Brief:
Starting at the first line of the listing below, repeat each line exactly until the line containing "scn.camera = cam", which you include. Leave out pictures.

Data:
○ ○ ○ ○ ○
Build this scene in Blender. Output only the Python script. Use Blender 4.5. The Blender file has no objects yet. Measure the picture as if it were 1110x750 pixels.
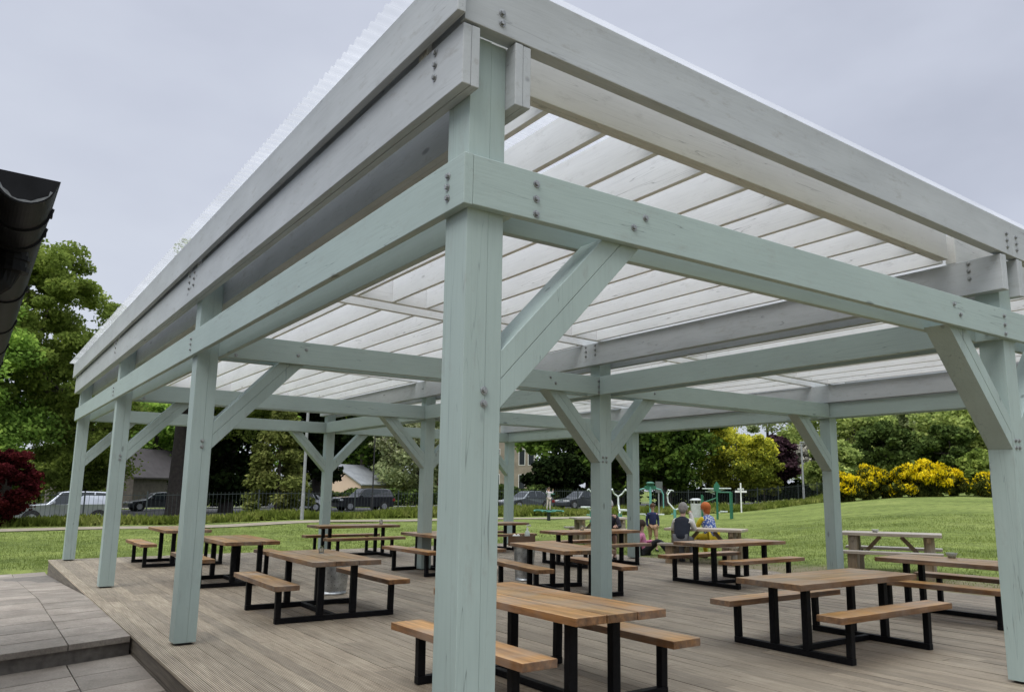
import bpy, bmesh, math, random
import numpy as np
from mathutils import Vector, Matrix, Euler
R = math.radians
random.seed(7); rng = np.random.default_rng(11)
scn = bpy.context.scene
col = scn.collection

# ------------------------------------------------------------------ camera
CAM = Vector((-1.95615, -3.27497, 1.55282))
FW = Vector((0.570064, 0.803576, 0.171153)); RT = Vector((0.814531, -0.580028, 0.010294)); UP = FW.cross(RT) * -1
F_PX, CX, CY = 855.406, 577.312, 381.588
cd = bpy.data.cameras.new('camera'); cam = bpy.data.objects.new('camera', cd); col.objects.link(cam)
FW.normalize(); RT = (RT - FW * RT.dot(FW)).normalized(); UP = RT.cross(FW)
cam.matrix_world = Matrix(((RT.x, UP.x, -FW.x, CAM.x), (RT.y, UP.y, -FW.y, CAM.y), (RT.z, UP.z, -FW.z, CAM.z), (0, 0, 0, 1)))
cd.sensor_width = 36; cd.sensor_fit = 'HORIZONTAL'; cd.lens = F_PX / 1110 * 36
cd.shift_x = -(CX - 555) / 1110; cd.shift_y = (CY - 375) / 1110
cd.clip_start = 0.05; cd.clip_end = 2000
scn.camera = cam

def sstep(a, b, x):
    t = min(1, max(0, (x - a) / (b - a))); return t * t * (3 - 2 * t)
def ground_z(x, y):
    dx, dy = x - CAM.x, y - CAM.y
    D = math.hypot(dx, dy); az = math.degrees(math.atan2(dx, dy))
    z = -0.26 + 0.24 * sstep(5, 12.5, x) + 0.10 * sstep(17, 34, y) * (1 - sstep(5, 12.5, x))
    z -= 0.36 * sstep(35.5, 42, y) * (1 - sstep(26, 36, az))
    if D > 10: z += sstep(47, 63, az) * (1.42 * (0.75 * min(1, max(0, (D - 12) / 54)) + 0.25 * sstep(11, 66, D)) + max(0, D - 66) * 0.02)
    return z
def bearing(px, D):
    """compass bearing of a photo column, D metres from where the photographer stood, on the ground"""
    d = FW + RT * ((px - CX) / F_PX) - UP * ((531 - CY) / F_PX)
    n = math.hypot(d.x, d.y); x = CAM.x + d.x / n * D; y = CAM.y + d.y / n * D
    return Vector((x, y, ground_z(x, y)))

# ------------------------------------------------------------------ materials
def mat(name):
    m = bpy.data.materials.new(name); m.use_nodes = True
    nt = m.node_tree; b = nt.nodes['Principled BSDF']
    return m, nt, b
def N(nt, t, **kw):
    n = nt.nodes.new(t)
    for k, v in kw.items():
        if k in n.inputs: n.inputs[k].default_value = v
        else: setattr(n, k, v)
    return n
def ramp(nt, fac, stops):
    n = nt.nodes.new('ShaderNodeValToRGB'); e = n.color_ramp.elements
    while len(e) < len(stops): e.new(0.5)
    for i, (p, c) in enumerate(stops):
        e[i].position = p; e[i].color = (*c, 1) if len(c) == 3 else c
    nt.links.new(fac, n.inputs['Fac']); return n
def coords(nt, scale=(1, 1, 1), rnd=True):
    tc = nt.nodes.new('ShaderNodeTexCoord'); mp = nt.nodes.new('ShaderNodeMapping')
    mp.inputs['Scale'].default_value = scale
    nt.links.new(tc.outputs['Object'], mp.inputs['Vector'])
    if rnd:
        oi = nt.nodes.new('ShaderNodeObjectInfo'); ml = N(nt, 'ShaderNodeMath', operation='MULTIPLY'); ml.inputs[1].default_value = 37.0
        nt.links.new(oi.outputs['Random'], ml.inputs[0])
        cb = nt.nodes.new('ShaderNodeCombineXYZ')
        for i in range(3): nt.links.new(ml.outputs[0], cb.inputs[i])
        ad = N(nt, 'ShaderNodeVectorMath', operation='ADD')
        nt.links.new(mp.outputs[0], ad.inputs[0]); nt.links.new(cb.outputs[0], ad.inputs[1]); return ad.outputs[0]
    return mp.outputs[0]
def noise(nt, vec, scale, detail=4, rough=0.55):
    n = N(nt, 'ShaderNodeTexNoise', Scale=scale, Detail=detail, Roughness=rough)
    nt.links.new(vec, n.inputs['Vector']); return n.outputs['Fac']
def bump(nt, b, h, strength=0.3, dist=0.01):
    n = N(nt, 'ShaderNodeBump', Strength=strength, Distance=dist)
    nt.links.new(h, n.inputs['Height']); nt.links.new(n.outputs[0], b.inputs['Normal'])
def mixc(nt, fac, a, b2, mode='MIX'):
    n = nt.nodes.new('ShaderNodeMix'); n.data_type = 'RGBA'; n.blend_type = mode
    for v, i in ((fac, 0), (a, 6), (b2, 7)):
        if isinstance(v, (int, float)): n.inputs[i].default_value = v
        elif isinstance(v, tuple): n.inputs[i].default_value = (*v, 1)
        else: nt.links.new(v, n.inputs[i])
    return n.outputs[2]
def plain(name, c, rough=0.5, metal=0.0, var=0.15, scale=8, bmp=0.0):
    m, nt, b = mat(name); v = coords(nt)
    f = noise(nt, v, scale)
    r = ramp(nt, f, [(0.3, tuple(x * (1 - var) for x in c)), (0.7, tuple(min(1, x * (1 + var)) for x in c))])
    nt.links.new(r.outputs[0], b.inputs['Base Color']); b.inputs['Roughness'].default_value = rough; b.inputs['Metallic'].default_value = metal
    if bmp: bump(nt, b, f, bmp)
    return m
AX = {'x': (0.06, 1, 1), 'y': (1, 0.06, 1), 'z': (1, 1, 0.06)}
def painted(name, c, axis, wear=0.5, rough=0.55):
    """brushed paint on planed softwood: grain showing, filled knots, scuffs"""
    m, nt, b = mat(name); s = AX[axis]
    v = coords(nt, s); v1 = coords(nt, tuple(0.35 if q < 1 else 1 for q in s))
    grain = noise(nt, v, 55, 5, 0.6); blot = noise(nt, v1, 3.2, 4, 0.6)
    base = ramp(nt, blot, [(0.25, tuple(x * (1 - 0.16 * wear) for x in c)), (0.55, c), (0.8, tuple(min(1, x * (1 + 0.14 * wear)) for x in c))])
    gr = ramp(nt, grain, [(0.32, (0.86, 0.86, 0.86)), (0.55, (1, 1, 1))])
    c1 = mixc(nt, 0.38, base.outputs[0], gr.outputs[0], 'MULTIPLY')
    vo = N(nt, 'ShaderNodeTexVoronoi', Scale=3.4); nt.links.new(v1, vo.inputs['Vector'])
    kn = ramp(nt, vo.outputs['Distance'], [(0.015, (1, 1, 1)), (0.05, (0.75, 0.75, 0.75)), (0.075, (0, 0, 0))])
    kb = noise(nt, v1, 9, 3); km = N(nt, 'ShaderNodeMath', operation='MULTIPLY'); nt.links.new(kn.outputs[0], km.inputs[0]); nt.links.new(kb, km.inputs[1])
    k2 = N(nt, 'ShaderNodeMath', operation='MULTIPLY', use_clamp=True); k2.inputs[1].default_value = 1.9; nt.links.new(km.outputs[0], k2.inputs[0])
    c2 = mixc(nt, k2.outputs[0], c1, tuple(x * 0.42 for x in c))
    vc = coords(nt, tuple(0.035 if q < 1 else 1 for q in s)); ck = noise(nt, vc, 17, 2, 0.4)
    cr_ = ramp(nt, ck, [(0.495, (0, 0, 0)), (0.5, (0.75, 0.75, 0.75)), (0.505, (0, 0, 0))]); gate = ramp(nt, noise(nt, v1, 1.1, 2), [(0.5, (0, 0, 0)), (0.58, (1, 1, 1))])
    c2 = mixc(nt, mixc(nt, 1.0, cr_.outputs[0], gate.outputs[0], 'MULTIPLY'), c2, tuple(x * 0.3 for x in c))
    sc = noise(nt, v1, 14, 6, 0.75); sr = ramp(nt, sc, [(0.56, (0, 0, 0)), (0.74, (0.65 * wear,) * 3)])
    c3 = mixc(nt, sr.outputs[0], c2, (0.22, 0.21, 0.19))
    nt.links.new(c3, b.inputs['Base Color']); b.inputs['Roughness'].default_value = rough
    bump(nt, b, grain, 0.22, 0.004)
    return m
GREEN = (0.318, 0.394, 0.374); GREY = (0.395, 0.42, 0.435); PALE = (0.76, 0.775, 0.78)
MG = {a: painted('sage_paint_' + a, GREEN, a, 0.5) for a in 'xyz'}
MGY = {a: painted('grey_paint_' + a, GREY, a, 0.9) for a in 'xyz'}
MP = {a: painted('pale_paint_' + a, PALE, a, 0.5) for a in 'xyz'}
MPO = painted('cream_paint_x', (0.56, 0.56, 0.53), 'x', 0.6)
STEEL = plain('black_steel', (0.006, 0.006, 0.007), 0.5, 0.0, 0.3, 30)
STEEL.node_tree.nodes['Principled BSDF'].inputs['Specular IOR Level'].default_value = 0.1
BOLT = plain('zinc_bolt', (0.3, 0.31, 0.31), 0.4, 0.8, 0.3, 40)
DARK = plain('dark_gap', (0.02, 0.02, 0.018), 0.8)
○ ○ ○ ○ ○
Written answer:
Build this scene in Blender. Output only the Python script. Use Blender 4.5. The Blender file has no objects yet. Measure the picture as if it were 1110x750 pixels.
import bpy, bmesh, math, random
import numpy as np
from mathutils import Vector, Matrix, Euler
R = math.radians
random.seed(7); rng = np.random.default_rng(11)
scn = bpy.context.scene
col = scn.collection

# ------------------------------------------------------------------ camera
CAM = Vector((-1.95615, -3.27497, 1.55282))
FW = Vector((0.570064, 0.803576, 0.171153)); RT = Vector((0.814531, -0.580028, 0.010294)); UP = FW.cross(RT) * -1
F_PX, CX, CY = 855.406, 577.312, 381.588
cd = bpy.data.cameras.new('camera'); cam = bpy.data.objects.new('camera', cd); col.objects.link(cam)
FW.normalize(); RT = (RT - FW * RT.dot(FW)).normalized(); UP = RT.cross(FW)
cam.matrix_world = Matrix(((RT.x, UP.x, -FW.x, CAM.x), (RT.y, UP.y, -FW.y, CAM.y), (RT.z, UP.z, -FW.z, CAM.z), (0, 0, 0, 1)))
cd.sensor_width = 36; cd.sensor_fit = 'HORIZONTAL'; cd.lens = F_PX / 1110 * 36
cd.shift_x = -(CX - 555) / 1110; cd.shift_y = (CY - 375) / 1110
cd.clip_start = 0.05; cd.clip_end = 2000
scn.camera = cam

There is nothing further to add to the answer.